- _Goal_
Go through the data below. List every line that holds the word "scene".

- _Data section_
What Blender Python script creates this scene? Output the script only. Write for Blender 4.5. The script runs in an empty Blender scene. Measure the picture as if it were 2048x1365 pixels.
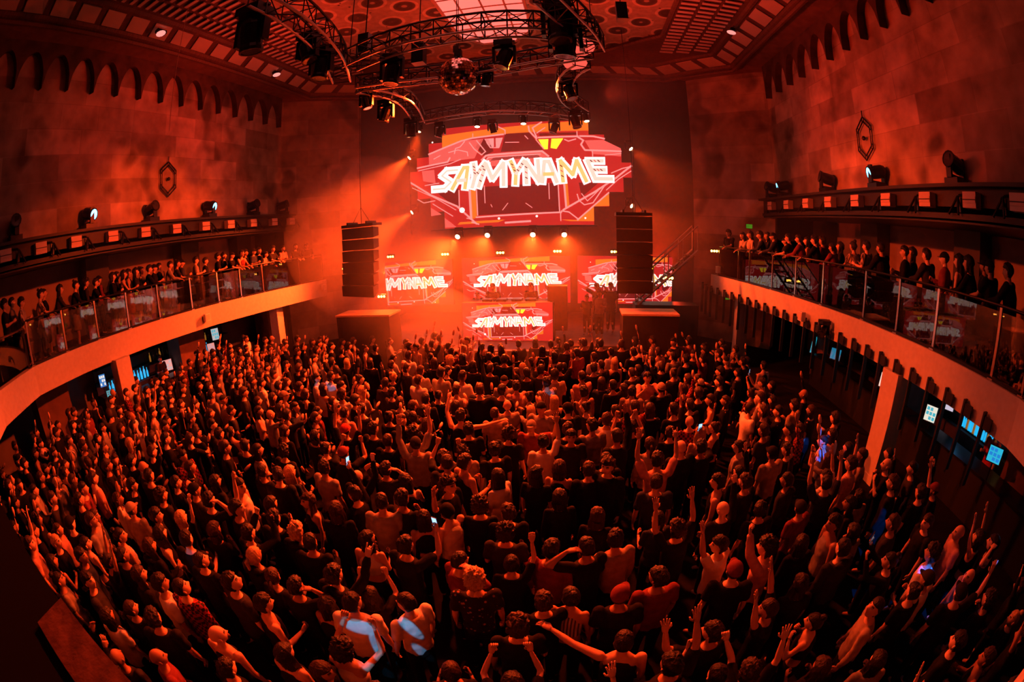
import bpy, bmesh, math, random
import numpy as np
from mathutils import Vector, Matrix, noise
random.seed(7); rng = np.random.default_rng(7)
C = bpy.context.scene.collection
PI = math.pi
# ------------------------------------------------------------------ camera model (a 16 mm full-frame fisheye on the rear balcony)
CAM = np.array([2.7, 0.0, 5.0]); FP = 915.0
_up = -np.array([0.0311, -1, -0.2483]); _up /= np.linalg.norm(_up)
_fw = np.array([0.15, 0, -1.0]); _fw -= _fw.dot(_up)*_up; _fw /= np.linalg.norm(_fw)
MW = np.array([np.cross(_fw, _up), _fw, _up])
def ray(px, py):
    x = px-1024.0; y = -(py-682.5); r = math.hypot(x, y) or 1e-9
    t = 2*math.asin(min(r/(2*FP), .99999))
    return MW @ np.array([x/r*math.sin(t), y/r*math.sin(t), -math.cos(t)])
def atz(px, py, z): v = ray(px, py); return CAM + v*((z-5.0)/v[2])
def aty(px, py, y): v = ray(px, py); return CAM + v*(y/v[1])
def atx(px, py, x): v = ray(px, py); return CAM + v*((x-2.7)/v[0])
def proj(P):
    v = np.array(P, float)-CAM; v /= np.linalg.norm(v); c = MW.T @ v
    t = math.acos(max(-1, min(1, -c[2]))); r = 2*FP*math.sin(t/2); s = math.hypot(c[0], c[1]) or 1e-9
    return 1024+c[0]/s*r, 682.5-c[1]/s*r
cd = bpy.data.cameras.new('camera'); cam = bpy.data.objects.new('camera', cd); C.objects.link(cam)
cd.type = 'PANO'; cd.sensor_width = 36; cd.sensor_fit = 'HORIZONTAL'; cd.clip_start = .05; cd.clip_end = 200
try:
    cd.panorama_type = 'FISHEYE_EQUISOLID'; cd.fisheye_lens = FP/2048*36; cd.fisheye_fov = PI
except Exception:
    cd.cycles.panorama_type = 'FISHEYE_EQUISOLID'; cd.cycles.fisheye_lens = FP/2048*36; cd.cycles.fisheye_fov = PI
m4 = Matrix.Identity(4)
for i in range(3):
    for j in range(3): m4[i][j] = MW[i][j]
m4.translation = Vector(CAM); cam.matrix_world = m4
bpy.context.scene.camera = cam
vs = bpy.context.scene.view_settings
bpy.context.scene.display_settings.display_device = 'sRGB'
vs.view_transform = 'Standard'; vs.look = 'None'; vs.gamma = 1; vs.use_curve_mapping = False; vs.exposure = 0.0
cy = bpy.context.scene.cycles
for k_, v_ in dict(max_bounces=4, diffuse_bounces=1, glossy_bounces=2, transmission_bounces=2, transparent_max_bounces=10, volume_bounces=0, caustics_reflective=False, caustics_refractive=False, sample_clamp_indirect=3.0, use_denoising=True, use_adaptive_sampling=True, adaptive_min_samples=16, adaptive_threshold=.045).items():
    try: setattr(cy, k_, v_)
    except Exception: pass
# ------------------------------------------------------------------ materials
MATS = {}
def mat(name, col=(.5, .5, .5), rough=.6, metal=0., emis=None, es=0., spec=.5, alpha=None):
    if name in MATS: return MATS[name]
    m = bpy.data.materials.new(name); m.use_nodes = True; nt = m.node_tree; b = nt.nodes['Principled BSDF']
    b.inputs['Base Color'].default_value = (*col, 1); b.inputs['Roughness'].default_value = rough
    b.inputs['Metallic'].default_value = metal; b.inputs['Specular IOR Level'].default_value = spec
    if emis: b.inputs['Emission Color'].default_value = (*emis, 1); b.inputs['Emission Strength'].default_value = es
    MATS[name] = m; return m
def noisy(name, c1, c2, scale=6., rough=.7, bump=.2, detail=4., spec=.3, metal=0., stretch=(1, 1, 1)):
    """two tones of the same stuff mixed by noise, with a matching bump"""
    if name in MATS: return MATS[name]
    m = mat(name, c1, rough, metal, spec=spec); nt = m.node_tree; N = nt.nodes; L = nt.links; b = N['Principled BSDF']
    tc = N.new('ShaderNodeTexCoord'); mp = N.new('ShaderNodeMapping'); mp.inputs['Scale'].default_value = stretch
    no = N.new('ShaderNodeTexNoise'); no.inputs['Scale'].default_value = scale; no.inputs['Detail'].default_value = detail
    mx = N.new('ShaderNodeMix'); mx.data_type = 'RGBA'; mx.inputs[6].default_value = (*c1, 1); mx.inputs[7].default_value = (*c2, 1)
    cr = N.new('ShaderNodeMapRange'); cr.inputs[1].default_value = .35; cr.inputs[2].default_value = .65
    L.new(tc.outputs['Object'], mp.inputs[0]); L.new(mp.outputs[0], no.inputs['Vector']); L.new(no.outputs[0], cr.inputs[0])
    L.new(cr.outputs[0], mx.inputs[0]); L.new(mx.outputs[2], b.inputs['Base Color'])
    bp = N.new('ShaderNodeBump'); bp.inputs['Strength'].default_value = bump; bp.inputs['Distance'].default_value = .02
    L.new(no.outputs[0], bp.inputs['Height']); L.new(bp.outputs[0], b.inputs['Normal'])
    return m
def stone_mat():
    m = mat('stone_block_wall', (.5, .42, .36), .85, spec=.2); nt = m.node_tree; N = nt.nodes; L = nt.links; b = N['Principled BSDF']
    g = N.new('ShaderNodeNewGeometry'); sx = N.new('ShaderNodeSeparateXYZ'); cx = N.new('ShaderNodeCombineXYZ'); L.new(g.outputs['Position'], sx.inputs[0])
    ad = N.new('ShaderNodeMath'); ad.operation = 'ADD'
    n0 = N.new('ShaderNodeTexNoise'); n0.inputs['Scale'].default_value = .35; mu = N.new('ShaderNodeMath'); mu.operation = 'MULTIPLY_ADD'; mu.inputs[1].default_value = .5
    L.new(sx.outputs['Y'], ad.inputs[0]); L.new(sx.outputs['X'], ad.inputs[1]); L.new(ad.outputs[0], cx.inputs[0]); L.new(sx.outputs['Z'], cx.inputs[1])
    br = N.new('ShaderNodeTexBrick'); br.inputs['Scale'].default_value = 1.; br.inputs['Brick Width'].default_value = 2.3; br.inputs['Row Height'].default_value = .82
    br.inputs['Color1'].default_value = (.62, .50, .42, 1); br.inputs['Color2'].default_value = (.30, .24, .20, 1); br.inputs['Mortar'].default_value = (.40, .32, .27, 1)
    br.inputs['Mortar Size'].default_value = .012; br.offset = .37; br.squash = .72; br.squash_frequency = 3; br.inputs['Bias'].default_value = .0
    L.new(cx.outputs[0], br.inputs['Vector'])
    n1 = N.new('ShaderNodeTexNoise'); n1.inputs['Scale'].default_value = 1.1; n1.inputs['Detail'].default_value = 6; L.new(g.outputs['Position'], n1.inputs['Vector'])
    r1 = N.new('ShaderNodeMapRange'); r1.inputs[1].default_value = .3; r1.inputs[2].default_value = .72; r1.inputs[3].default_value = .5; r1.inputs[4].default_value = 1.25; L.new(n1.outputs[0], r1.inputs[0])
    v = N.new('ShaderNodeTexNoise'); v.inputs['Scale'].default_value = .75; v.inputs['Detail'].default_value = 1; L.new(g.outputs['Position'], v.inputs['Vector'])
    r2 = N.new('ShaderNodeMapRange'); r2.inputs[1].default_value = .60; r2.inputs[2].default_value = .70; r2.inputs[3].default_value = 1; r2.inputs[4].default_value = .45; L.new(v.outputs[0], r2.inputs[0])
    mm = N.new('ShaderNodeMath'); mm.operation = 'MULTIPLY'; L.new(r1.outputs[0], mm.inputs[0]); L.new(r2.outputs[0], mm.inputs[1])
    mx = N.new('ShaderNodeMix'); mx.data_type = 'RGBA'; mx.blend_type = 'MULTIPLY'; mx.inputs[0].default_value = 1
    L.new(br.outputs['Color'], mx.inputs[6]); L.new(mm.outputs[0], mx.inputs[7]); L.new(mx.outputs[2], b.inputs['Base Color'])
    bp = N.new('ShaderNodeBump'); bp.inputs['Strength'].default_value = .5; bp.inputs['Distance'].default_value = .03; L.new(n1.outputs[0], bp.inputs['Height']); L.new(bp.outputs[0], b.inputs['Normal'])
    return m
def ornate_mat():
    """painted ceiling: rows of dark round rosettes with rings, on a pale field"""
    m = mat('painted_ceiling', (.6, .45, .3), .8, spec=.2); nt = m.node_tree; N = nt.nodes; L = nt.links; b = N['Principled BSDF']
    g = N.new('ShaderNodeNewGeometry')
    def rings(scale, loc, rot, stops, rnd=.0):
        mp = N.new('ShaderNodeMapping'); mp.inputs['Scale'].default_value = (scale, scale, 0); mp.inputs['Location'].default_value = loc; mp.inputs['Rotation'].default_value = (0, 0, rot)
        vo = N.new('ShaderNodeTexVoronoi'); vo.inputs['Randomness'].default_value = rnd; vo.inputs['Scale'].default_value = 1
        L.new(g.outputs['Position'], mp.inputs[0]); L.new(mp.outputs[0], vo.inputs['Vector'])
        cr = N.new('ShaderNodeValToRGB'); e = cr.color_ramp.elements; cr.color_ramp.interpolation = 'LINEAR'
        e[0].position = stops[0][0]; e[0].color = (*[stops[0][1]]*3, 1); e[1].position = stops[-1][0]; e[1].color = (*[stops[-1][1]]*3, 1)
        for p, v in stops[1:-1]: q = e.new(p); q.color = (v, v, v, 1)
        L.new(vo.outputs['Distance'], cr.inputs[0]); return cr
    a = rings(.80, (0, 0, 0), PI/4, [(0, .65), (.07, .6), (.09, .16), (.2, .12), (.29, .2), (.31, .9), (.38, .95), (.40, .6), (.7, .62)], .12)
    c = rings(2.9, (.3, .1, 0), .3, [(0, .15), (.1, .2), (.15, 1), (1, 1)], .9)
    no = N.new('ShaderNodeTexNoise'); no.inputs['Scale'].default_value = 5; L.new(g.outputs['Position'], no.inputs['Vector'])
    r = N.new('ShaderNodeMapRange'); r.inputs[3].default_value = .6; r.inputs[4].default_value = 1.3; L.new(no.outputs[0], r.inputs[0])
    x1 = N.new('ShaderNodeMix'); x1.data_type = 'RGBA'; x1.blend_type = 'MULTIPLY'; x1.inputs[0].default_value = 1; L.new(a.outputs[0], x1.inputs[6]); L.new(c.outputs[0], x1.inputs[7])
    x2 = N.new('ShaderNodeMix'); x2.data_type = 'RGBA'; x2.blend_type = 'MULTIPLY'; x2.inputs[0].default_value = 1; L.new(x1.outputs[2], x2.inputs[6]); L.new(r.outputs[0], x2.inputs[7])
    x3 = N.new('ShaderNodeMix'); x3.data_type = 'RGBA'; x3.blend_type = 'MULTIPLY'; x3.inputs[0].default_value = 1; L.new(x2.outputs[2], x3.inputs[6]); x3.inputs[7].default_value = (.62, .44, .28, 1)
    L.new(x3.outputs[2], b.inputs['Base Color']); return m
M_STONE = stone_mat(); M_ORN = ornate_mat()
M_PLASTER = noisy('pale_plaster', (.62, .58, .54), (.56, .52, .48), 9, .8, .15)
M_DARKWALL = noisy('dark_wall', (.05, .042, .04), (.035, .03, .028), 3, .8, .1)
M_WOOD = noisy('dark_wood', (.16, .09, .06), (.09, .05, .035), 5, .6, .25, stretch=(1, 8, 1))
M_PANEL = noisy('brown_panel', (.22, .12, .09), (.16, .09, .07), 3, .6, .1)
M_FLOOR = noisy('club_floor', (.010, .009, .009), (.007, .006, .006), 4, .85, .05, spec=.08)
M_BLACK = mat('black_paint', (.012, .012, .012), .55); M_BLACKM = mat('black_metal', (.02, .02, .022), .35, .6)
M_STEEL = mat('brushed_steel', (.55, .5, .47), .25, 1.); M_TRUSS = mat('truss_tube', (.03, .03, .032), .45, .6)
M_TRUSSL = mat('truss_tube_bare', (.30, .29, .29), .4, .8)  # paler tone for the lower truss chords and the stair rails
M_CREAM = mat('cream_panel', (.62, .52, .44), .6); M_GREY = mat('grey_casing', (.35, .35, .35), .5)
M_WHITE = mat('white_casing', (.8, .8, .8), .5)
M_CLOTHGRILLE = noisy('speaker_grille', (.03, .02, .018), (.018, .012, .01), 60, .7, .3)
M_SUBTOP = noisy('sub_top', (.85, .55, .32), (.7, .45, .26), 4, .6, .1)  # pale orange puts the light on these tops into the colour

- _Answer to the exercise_
What Blender Python script creates this scene? Output the script only. Write for Blender 4.5. The script runs in an empty Blender scene. Measure the picture as if it were 2048x1365 pixels.
C = bpy.context.scene.collection
bpy.context.scene.camera = cam
vs = bpy.context.scene.view_settings
bpy.context.scene.display_settings.display_device = 'sRGB'
cy = bpy.context.scene.cycles